Roseanna Sommers is an assistant professor of law at the University of Michigan whose teaching and research interests revolve around the many ways in which the law misunderstands people and people misunderstand the law.

Sommers's research examines people's intuitions about legal concepts such as consent, autonomy, and moral responsibility. Her work is part of a growing interdisciplinary field known as experimental jurisprudence, which borrows empirical techniques from the social sciences to clarify core concepts in the law.

Her work asks questions like: How do people determine whether someone is acting voluntarily? How do we think about interferences to autonomy, such as coercion, deception, incapacity, and manipulation? Are our legal doctrines defensible in light of empirical insights from the social and cognitive sciences?

Her research has been published in peer-reviewed journals such as Science, Proceedings of the National Academy of Sciences, and Psychological Science, as well as in law reviews such as the Yale Law Journal and the Stanford Law Review. She is currently co-leading a study funded by the National Science Foundation on the psychology of compliance.
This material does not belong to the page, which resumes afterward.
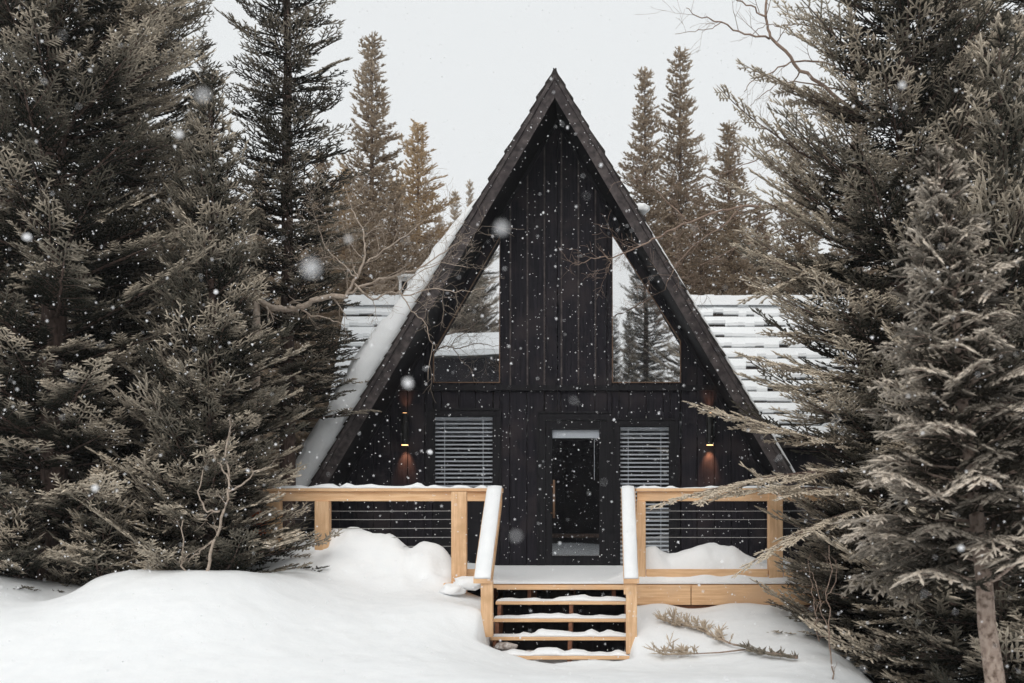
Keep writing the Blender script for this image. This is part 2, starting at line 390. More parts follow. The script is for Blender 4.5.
def blind(x0, x1, z0, z1, y, parent):
    mb = MB(); sp = .0585; z = z1-.05
    mb.box(x0+.01, x1-.01, y-.01, y+.035, z1-.045, z1-.003)
    while z > z0+.02:
        c, s_ = math.cos(R(24)), math.sin(R(24)); hw = .021
        sag = random.uniform(-.0015,.0015)
        yy = y+.014
        mb.prismx([(yy-hw*c, z-hw*s_+sag-.0028),(yy+hw*c, z+hw*s_+sag-.0028),(yy+hw*c, z+hw*s_+sag+.0028),(yy-hw*c, z-hw*s_+sag+.0028)], x0+.012, x1-.012); z -= sp
    for t in (.18, .82):
        x = x0+(x1-x0)*t; mb.box(x-.004, x+.004, y-.016, y-.012, z0+.01, z1-.03)
    return mb.build('blind', M['blind'], parent)
for k, sp in (('ll',(434,494,416,492)), ('lr',(619,670,426,566))):
    x0,x1,z0,z1 = wins[k]
    fr, ins = framed('window', [(x0,z0),(x1,z0),(x1,z1),(x0,z1)], YF-.045, .018, M['trim'], M['glass'], cabin, depth=.05)
    su = surround(*sp, .085); su.build('trim', M['trim'], fr)
    blind(x0, x1, z0, z1, YF+.005, fr)
# panels under the left window
pn = MB(); pn.box(fx(434), fx(494), YF-.055, YF-.035, 0.05, fz(500)); pn.build('panel', M['trim'], cabin)
# door
x0,x1,z0,z1 = wins['door']
door = empty('door', (x0-XC, 0, 0), cabin)
dm = MB(); w = .085
gx0, gx1, gz0, gz1 = fx(551), fx(600.5), fz(557), fz(428)
dm.box(x0+.006, gx0, YF-.03, YF+.015, .02, z1-.006); dm.box(gx1, x1-.006, YF-.03, YF+.015, .02, z1-.006)
dm.box(gx0+.001, gx1-.001, YF-.029, YF+.014, .02, gz0); dm.box(gx0+.001, gx1-.001, YF-.029, YF+.014, gz1, z1-.006)
for a in ((gx0,gx0+.018,gz0,gz1),(gx1-.018,gx1,gz0,gz1)): dm.box(a[0],a[1],YF-.038,YF-.031,a[2],a[3])
dm.box(gx0+.019,gx1-.019,YF-.038,YF-.031,gz0,gz0+.018); dm.box(gx0+.019,gx1-.019,YF-.038,YF-.031,gz1-.018,gz1)
dm.build('door_leaf', M['trim'], door)
g_ = MB(); g_.box(gx0+.001, gx1-.001, YF-.012, YF-.006, gz0+.001, gz1-.001); g_.build('pane', M['glass'], door)
s_ = surround(545.5, 606.5, 420, 566, .10); s_.build('door_frame', M['trim'], door)
h = MB(); h.tube([(gx0+.045, YF-.075, fz(518)), (gx0+.045, YF-.075, fz(480))], .017, 8); h.tube([(gx0+.045,YF-.075,fz(513)),(gx0+.0,YF-.035,fz(513))], .009, 6); h.tube([(gx0+.045,YF-.075,fz(485)),(gx0+.0,YF-.035,fz(485))], .009, 6)
h.build('handle', M['brownframe'], door, smooth=True)
b_ = MB(); b_.box(gx0+.02, gx1-.01, YF+.02, YF+.06, fz(438), fz(430)); 
for i in range(4): b_.box(gx0+.02, gx1-.01, YF+.018, YF+.062, fz(438)-.004-i*.0, fz(438)-.001)
b_.box(gx1-.09, gx1-.084, YF+.03, YF+.034, fz(480), fz(438)); b_.build('blind', M['blind'], door)
th = MB(); th.box(x0, x1, YF-.12, YF-.001, -.02, .018); th.build('threshold', M['trim'], door)
# furniture glimpsed through the door
bn = MB(); bn.box(-1.0,.1,YF+1.2,YF+1.6,.38,.43); bn.box(-.98,-.92,YF+1.22,YF+1.58,-.2,.38); bn.box(.02,.08,YF+1.22,YF+1.58,-.2,.38)
tag(bn.build('hall_bench', M['brownframe']), 'plain wooden bench dimly seen behind the door glass', 'bench')

# wall lamps
def lamp(px, parent):
    x = fx(px); e = empty('wall_lamp', (x-XC, -.13, fz(428)), parent)
    mb = MB(); n = 20; y = YF-.13; z0, z1 = fz(445), fz(414); r = .052
    mb.tube([(x,y,z0),(x,y,z0+.004),(x,y,z1-.004),(x,y,z1)], [r,r,r,r], n); mb.box(x-.03, x+.03, YF-.09, YF-.036, fz(434), fz(424))
    mb.build('shade', M['metal'], e, smooth=False)
    l = MB(); l.tube([(x,y,z0-.012),(x,y,z0-.002)], [.046,.046], n); l.build('lens', M['lens'], e)
    l = MB(); l.tube([(x,y,z1+.002),(x,y,z1+.006)], [.03,.03], n); l.build('lens', M['lens'], e)
    for zz, rot, pw in ((z0-.03, (0,0,0), 30), (z1+.03, (math.pi,0,0), 6)):
        ld = bpy.data.lights.new('lamp_beam', 'SPOT'); ld.energy = pw; ld.color = (1,.42,.2); ld.spot_size = R(56); ld.spot_blend = .8; ld.shadow_soft_size = .03
        lo = bpy.data.objects.new('lamp_beam', ld); col.objects.link(lo); lo.location = (x, y, zz); lo.rotation_euler = (R(24) if rot[0]==0 else math.pi-R(24), 0, 0)
        lo.location = (x, y, zz)
lamp(406.5, cabin); lamp(709, cabin)
#hk = MB(); hk.box(fx(696)-.02, fx(716), YF-.1, YF-.035, fz(389), fz(386)); hk.build('ledge', M['brownframe'], cabin)

# rear wing: gable roof running across, courses of snow
YR, ZR, YE, ZE = 19.0, EYE+(500-299)*19/F, 17.45, 1.9
WX0, WX1 = (347-600)*19/F, (846-600)*19/F
wg = MB()
wg.prismx([(YE,ZE-.12),(YR,ZR-.12),(YR+1.55,ZE-.12),(YR+1.55,ZE-.02),(YR,ZR-.02),(YE,ZE-.02)], WX0, WX1)
wroof = wg.build('wing_roof', M['shingle'], cabin)
ww = MB(); ww.box(WX0+.15, XC-2.6, YE+.25, YR+1.2, -.8, ZE+.1); ww.build('wing_wall', M['board'], cabin); ww = MB(); ww.box(XC+2.6, WX1-.15, YE+.25, YR+1.2, -.8, ZE+.1); ww.build('wing_wall', M['board'], cabin)
sl = math.hypot(YR-YE, ZR-ZE); dy, dz = (YR-YE)/sl, (ZR-ZE)/sl; ny, nz_ = -dz, dy
courses = 13; cl = sl/courses; rs = random.Random(3)
sh = MB(); sn = MB()
for c in range(courses):
    s0 = c*cl; x = WX0
    while x < WX1-.01:
        w = min(rs.uniform(.12,.26), WX1-x); t = .028+rs.uniform(0,.018); j = rs.uniform(-.02,.02)
        a = (YE+dy*(s0+j), ZE+dz*(s0+j)); b = (YE+dy*(s0+cl+.03), ZE+dz*(s0+cl+.03))
        sh.prismx([(a[0],a[1]-.01),(b[0],b[1]-.01),(b[0]+ny*.01,b[1]+nz_*.01),(a[0]+ny*t,a[1]+nz_*t)], x+.002, x+w-.002)
        # snow lying on the shingle, its lower lip uneven
        if True:
            lip = .012+abs(rs.gauss(0,.030)); st = .05+rs.uniform(0,.02)
            if rs.random() < .05: lip += .04
            a2 = (a[0]+dy*lip, a[1]+dz*lip); e2 = (YE+dy*(s0+cl+.012), ZE+dz*(s0+cl+.012))
            sn.prismx([(a2[0]+ny*(t+.001),a2[1]+nz_*(t+.001)),(e2[0]+ny*.025,e2[1]+nz_*.025),(e2[0]+ny*(.055),e2[1]+nz_*.055),(a2[0]+dy*.04+ny*(t+st),a2[1]+dz*.04+nz_*(t+st)),(a2[0]+ny*(t+st*.6),a2[1]+nz_*(t+st*.6))], x, x+w+.0005)
        x += w
sh.build('shingles', M['shingle'], wroof)
tag(sn.build('roof_snow', M['snow']), 'snow lying in rows on the shingles of the rear wing roof', kind='stuff')
rc = MB()
n = 60; pr = []
for i in range(n): 
    xa = WX0+(WX1-WX0)*i/n; xb = WX0+(WX1-WX0)*(i+1)/n; hh = .05+.03*rs.random()
    rc.prismx([(YR-.25,ZR-.14),(YR+.25,ZR-.14),(YR+.2,ZR+hh*.6),(YR,ZR+hh),(YR-.2,ZR+hh*.5)], xa, xb)
tag(rc.build('ridge_snow', M['snow']), 'low snow ridge along the top of the wing roof', kind='stuff')
v0 = (407-600)*18.7/F
vt = empty('roof_vent', (v0-XC, 18.7-YF, 4.0), cabin)
mb = MB(); a_ = 18.7
mb.box(v0-.12, v0-.08, a_-.1, a_+.1, 3.7, 4.72); mb.box(v0+.02, v0+.12, a_-.1, a_+.1, 3.7, 4.72); mb.box(v0-.079,v0+.019,a_-.07,a_+.1,3.7,4.42); mb.box(v0-.079,v0+.019,a_-.07,a_+.1,4.66,4.72); mb.box(v0-.14,v0+.14,a_-.13,a_+.13,4.722,4.77)
mb.build('vent_body', M['whitepaint'], vt)
mb = MB(); mb.box(v0-.078, v0+.018, a_-.04, a_, 4.421, 4.659); mb.build('louver', M['metal'], vt)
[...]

Before joining the Michigan Law faculty, Sommers taught at the University of Chicago Law School as a Harry A. Bigelow Teaching Fellow. She is the founder and director of the Psychology and Law Studies (PALS) Lab, which conducts original research at the intersection of psychology and law. She also co-organizes the Chicago/Michigan PALS speaker series, a virtual workshop hosted in collaboration with the University of Chicago Law School.